Очередная подобная реконструкция велась в районе парилок. Долго возились рабочие за временными фанерными ширмами. Результатом их деятельности стало полное обновление саун: новая метлахская плитка, дополнительные душевые кабины, роскошная деревянная обивка сухой сауны. Последним штрихом нововведений стала негромкая классическая музыка в сауне, лившаяся из невидимых репродукторов. Теперь сидеть там было одно удовольствие. Заслушавшись Моцартом, я просидел в сауне пятнадцать минут вместо обычных десяти, правда в конце концов жар от новой печи таки выгнал меня наружу, но я вышел оттуда обновленным, похудевшим и успокоенным музыкой.
После часового перерыва для плаванья и джакузи я вернулся в сауну послушать Бетховена, а еще через час – Листа. Так я проторчал в бассейне до позднего вечера, когда уже из главного репродуктора послышался призыв облачать телеса в одежды. Так я и сделал: ополоснулся, оделся и двинул на автобусную остановку.
В десять вечера на эту остановку стекается множество русскоговорящих людей. Это уборщики помещений – новые репатрианты. Почти всем им за пятьдесят, ивритом они владеют плохо и поэтому задействованы на уборочных работах. Они идут парами, потирают разъеденные хлоркой руки и обмениваются впечатлениями:
– Что-то сегодня долго провозились.
– Надо Володе сказать, что лучше мешки таскать в ближний контейнер.
– Да он не разрешит – слишком быстро заполняется.
– А какой автобус идет прямиком до Адара?
– 19.
Моё внимание привлекла группа людей с большими футлярами.
– Сегодня что-то сильно пекло».
– А ты в дальний угол садись – там не так чувствуется.
– Надо будет Володе сказать, чтоб починил стремянку, я с виолончелью сегодня чуть вниз не навернулся.
– А у меня от пара скрипка строй не держит.
– Откуда пар-то, мы ж над сухой сидим?
– Да я локтем перегородку мокрой сдвинул, а оттуда пар повалил.
– Надо завтра Володе сказать, чтоб заклеил.
– А где Антон Семенович?
– А ему сказали больше не приходить – у него слишком громкая одышка и он на сердце жалуется.
Подкатил девятнадцатый автобус, и оркестр в шлепанцах принялся затаскиввать свои духовые и смычковые внутрь, а я так и остался стоять на остановке.
9.3.2002
Он всегда там прохаживался – чуть было не сказал «прогуливался» – ведь прогулкой это назвать сложно.
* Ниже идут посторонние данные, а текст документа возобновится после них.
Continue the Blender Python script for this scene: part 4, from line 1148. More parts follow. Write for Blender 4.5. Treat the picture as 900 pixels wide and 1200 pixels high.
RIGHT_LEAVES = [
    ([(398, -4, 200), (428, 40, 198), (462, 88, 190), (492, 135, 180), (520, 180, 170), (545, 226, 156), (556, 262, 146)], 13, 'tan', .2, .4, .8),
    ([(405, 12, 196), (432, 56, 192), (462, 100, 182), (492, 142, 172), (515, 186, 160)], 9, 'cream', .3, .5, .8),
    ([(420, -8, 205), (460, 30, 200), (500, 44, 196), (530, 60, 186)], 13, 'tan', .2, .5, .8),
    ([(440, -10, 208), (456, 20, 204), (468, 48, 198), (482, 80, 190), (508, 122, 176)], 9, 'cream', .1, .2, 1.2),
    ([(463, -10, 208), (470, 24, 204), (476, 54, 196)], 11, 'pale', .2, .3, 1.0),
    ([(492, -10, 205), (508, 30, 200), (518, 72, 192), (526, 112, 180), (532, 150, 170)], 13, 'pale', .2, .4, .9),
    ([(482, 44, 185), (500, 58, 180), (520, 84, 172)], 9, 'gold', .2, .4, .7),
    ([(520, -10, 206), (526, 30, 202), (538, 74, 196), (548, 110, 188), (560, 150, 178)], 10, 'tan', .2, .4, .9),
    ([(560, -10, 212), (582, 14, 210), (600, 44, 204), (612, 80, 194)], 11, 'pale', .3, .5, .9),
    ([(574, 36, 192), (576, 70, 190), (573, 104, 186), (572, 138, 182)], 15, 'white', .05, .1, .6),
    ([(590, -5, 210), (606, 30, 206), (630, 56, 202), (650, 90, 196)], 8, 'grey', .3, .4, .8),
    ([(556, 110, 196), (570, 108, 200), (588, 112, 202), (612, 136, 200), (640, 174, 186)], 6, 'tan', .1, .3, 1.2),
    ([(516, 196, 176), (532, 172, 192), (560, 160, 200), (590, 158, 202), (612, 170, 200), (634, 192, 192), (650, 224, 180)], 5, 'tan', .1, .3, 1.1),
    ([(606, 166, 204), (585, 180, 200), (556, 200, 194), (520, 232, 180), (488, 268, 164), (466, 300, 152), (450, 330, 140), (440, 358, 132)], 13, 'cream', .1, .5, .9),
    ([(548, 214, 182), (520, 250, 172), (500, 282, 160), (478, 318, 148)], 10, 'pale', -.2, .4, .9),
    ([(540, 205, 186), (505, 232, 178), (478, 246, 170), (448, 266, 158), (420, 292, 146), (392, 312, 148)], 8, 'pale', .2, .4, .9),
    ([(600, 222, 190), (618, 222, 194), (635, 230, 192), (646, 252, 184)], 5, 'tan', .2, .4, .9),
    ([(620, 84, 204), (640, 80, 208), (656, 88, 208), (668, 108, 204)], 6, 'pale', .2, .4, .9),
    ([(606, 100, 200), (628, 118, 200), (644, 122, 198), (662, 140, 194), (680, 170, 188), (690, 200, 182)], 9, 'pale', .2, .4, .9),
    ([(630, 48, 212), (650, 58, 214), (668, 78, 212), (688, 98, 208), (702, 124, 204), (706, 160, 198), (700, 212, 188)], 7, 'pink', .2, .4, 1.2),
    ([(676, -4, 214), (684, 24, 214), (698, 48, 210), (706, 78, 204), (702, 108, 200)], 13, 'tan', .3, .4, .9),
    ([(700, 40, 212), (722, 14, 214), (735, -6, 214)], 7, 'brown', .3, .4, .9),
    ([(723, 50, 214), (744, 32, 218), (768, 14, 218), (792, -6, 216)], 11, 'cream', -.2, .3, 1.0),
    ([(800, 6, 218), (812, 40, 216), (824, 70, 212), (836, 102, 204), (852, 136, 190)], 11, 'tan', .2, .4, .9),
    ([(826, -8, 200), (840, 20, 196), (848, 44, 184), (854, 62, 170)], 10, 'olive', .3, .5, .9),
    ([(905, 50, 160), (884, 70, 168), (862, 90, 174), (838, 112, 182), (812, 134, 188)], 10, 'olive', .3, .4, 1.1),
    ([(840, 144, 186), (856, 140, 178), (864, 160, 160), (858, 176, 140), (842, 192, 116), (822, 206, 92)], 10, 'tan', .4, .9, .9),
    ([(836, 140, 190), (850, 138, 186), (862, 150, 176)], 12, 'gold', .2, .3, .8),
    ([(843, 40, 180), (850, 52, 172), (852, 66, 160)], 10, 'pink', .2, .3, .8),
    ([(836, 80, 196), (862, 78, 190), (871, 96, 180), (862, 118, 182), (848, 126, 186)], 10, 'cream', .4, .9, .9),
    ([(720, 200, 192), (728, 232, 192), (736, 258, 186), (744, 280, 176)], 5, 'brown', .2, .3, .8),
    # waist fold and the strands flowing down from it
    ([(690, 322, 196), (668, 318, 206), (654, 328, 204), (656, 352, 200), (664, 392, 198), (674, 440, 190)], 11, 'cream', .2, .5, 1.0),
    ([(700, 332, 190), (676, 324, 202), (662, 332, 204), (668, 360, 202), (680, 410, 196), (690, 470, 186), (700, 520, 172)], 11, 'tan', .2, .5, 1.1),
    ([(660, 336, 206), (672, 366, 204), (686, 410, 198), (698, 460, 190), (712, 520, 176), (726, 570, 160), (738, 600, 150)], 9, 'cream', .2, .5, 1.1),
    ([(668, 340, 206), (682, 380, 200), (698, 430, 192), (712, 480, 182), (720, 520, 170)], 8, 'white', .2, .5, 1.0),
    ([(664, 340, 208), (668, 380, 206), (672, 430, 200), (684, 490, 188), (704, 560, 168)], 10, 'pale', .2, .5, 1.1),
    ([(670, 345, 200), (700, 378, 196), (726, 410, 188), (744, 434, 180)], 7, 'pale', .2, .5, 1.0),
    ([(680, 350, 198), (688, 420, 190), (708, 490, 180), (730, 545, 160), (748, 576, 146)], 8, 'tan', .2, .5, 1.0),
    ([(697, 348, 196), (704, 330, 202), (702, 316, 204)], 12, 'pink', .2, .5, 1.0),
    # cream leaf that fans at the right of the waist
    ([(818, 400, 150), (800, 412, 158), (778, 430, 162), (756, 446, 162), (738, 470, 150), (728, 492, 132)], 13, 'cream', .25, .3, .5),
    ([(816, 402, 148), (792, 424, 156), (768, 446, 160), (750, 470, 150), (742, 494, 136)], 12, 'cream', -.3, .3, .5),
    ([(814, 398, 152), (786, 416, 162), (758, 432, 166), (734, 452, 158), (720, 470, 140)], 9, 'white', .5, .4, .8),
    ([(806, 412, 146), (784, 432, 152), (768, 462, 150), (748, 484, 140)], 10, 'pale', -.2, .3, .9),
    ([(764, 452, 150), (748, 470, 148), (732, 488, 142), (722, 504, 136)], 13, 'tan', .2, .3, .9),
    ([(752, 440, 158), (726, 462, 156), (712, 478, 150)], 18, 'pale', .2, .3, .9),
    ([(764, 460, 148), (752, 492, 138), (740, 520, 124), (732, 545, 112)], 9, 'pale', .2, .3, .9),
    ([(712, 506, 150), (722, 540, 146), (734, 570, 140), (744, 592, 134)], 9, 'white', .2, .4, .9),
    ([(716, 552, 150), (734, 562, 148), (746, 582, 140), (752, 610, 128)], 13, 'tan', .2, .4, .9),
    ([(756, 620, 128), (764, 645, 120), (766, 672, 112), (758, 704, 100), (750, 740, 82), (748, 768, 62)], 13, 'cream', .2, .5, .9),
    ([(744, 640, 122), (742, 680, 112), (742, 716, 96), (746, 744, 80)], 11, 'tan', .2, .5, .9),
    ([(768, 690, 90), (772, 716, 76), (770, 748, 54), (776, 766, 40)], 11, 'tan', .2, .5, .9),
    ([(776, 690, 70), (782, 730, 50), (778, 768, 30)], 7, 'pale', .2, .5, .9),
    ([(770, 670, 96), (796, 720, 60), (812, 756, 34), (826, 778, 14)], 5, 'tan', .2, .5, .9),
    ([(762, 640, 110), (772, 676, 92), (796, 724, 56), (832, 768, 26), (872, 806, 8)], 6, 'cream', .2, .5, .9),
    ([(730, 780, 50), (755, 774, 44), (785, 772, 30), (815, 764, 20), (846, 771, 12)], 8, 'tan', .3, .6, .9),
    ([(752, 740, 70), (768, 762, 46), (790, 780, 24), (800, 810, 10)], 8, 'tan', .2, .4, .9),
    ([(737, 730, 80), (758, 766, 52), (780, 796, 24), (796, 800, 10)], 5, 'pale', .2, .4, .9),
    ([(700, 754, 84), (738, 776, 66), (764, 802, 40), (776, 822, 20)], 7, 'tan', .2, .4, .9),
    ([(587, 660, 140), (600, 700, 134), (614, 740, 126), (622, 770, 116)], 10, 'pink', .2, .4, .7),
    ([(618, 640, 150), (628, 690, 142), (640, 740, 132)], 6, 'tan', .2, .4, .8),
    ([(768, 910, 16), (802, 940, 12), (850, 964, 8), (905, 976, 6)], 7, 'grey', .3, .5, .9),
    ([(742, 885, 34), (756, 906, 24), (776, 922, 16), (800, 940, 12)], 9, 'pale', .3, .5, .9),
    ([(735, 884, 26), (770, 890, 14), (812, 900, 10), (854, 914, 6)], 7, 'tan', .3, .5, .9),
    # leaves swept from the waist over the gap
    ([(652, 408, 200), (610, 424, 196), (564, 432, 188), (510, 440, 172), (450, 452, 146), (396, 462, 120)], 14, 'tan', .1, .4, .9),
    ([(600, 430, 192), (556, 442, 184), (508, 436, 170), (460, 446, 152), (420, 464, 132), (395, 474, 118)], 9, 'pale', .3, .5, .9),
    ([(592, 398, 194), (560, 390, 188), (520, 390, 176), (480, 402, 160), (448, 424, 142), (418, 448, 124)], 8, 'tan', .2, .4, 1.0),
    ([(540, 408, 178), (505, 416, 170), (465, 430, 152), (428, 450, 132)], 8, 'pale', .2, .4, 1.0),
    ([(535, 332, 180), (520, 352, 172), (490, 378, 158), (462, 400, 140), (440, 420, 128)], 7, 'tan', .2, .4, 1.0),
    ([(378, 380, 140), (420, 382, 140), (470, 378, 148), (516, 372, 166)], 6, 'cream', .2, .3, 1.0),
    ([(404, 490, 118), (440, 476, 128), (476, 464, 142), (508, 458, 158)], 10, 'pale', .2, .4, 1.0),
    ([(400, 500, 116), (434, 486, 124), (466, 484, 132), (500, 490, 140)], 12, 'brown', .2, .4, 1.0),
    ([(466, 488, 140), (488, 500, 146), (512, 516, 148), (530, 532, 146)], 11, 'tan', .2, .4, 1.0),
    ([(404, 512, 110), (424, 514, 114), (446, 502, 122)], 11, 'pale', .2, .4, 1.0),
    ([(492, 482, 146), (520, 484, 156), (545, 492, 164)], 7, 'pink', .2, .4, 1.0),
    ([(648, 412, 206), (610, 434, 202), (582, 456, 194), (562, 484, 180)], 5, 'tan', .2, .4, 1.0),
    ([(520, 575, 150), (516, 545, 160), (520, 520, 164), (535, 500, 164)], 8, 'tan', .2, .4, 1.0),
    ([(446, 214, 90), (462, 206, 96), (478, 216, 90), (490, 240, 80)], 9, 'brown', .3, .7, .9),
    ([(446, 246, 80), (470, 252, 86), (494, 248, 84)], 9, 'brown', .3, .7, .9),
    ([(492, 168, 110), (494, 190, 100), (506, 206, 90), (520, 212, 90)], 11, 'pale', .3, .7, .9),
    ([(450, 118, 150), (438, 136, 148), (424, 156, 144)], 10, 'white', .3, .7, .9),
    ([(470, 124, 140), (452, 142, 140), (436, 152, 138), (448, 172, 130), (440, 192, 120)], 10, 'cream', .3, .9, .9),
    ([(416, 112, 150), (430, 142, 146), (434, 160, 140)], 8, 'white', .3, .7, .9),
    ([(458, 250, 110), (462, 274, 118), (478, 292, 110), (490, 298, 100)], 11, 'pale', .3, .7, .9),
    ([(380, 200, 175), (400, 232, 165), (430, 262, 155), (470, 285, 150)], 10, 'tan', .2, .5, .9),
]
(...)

Всегда одинаково одет – одна и та же рубашка с длинным рукавом и неизменные шорты для демонстрации увечия ноги, на ногах шлёпанцы, на голове бейсболка с длинным козырьком. Всё – точный расчёт. Вы даже не представляете себе, насколько он тонкий психолог. Всё продумано до мелочей, до последней секунды, ни одного лишнего движения. Вот он дошёл до светофора и стоит слева от дороги спиной к разделительному островку. Больная левая нога отдыхает на диагонально скошенном бордюре. Стоит, опершись на палку. На светофоре загорается красный, и поток машин останавливается, а он начинает свой путь против движения. Идёт быстрыми мелкими шажками, что-то бормочет. Прошёл метров пятьдесят и остановился, отдыхает. Я бы на его месте прошёл дальше, а он остановился именно здесь. Потом я понял, что это неспроста – он выбрал последнюю машину, успеющую проехать на зелёный плюс жёлтый. Дальше идти нет смысла – машины сами проедут мимо него, когда сменится светофор.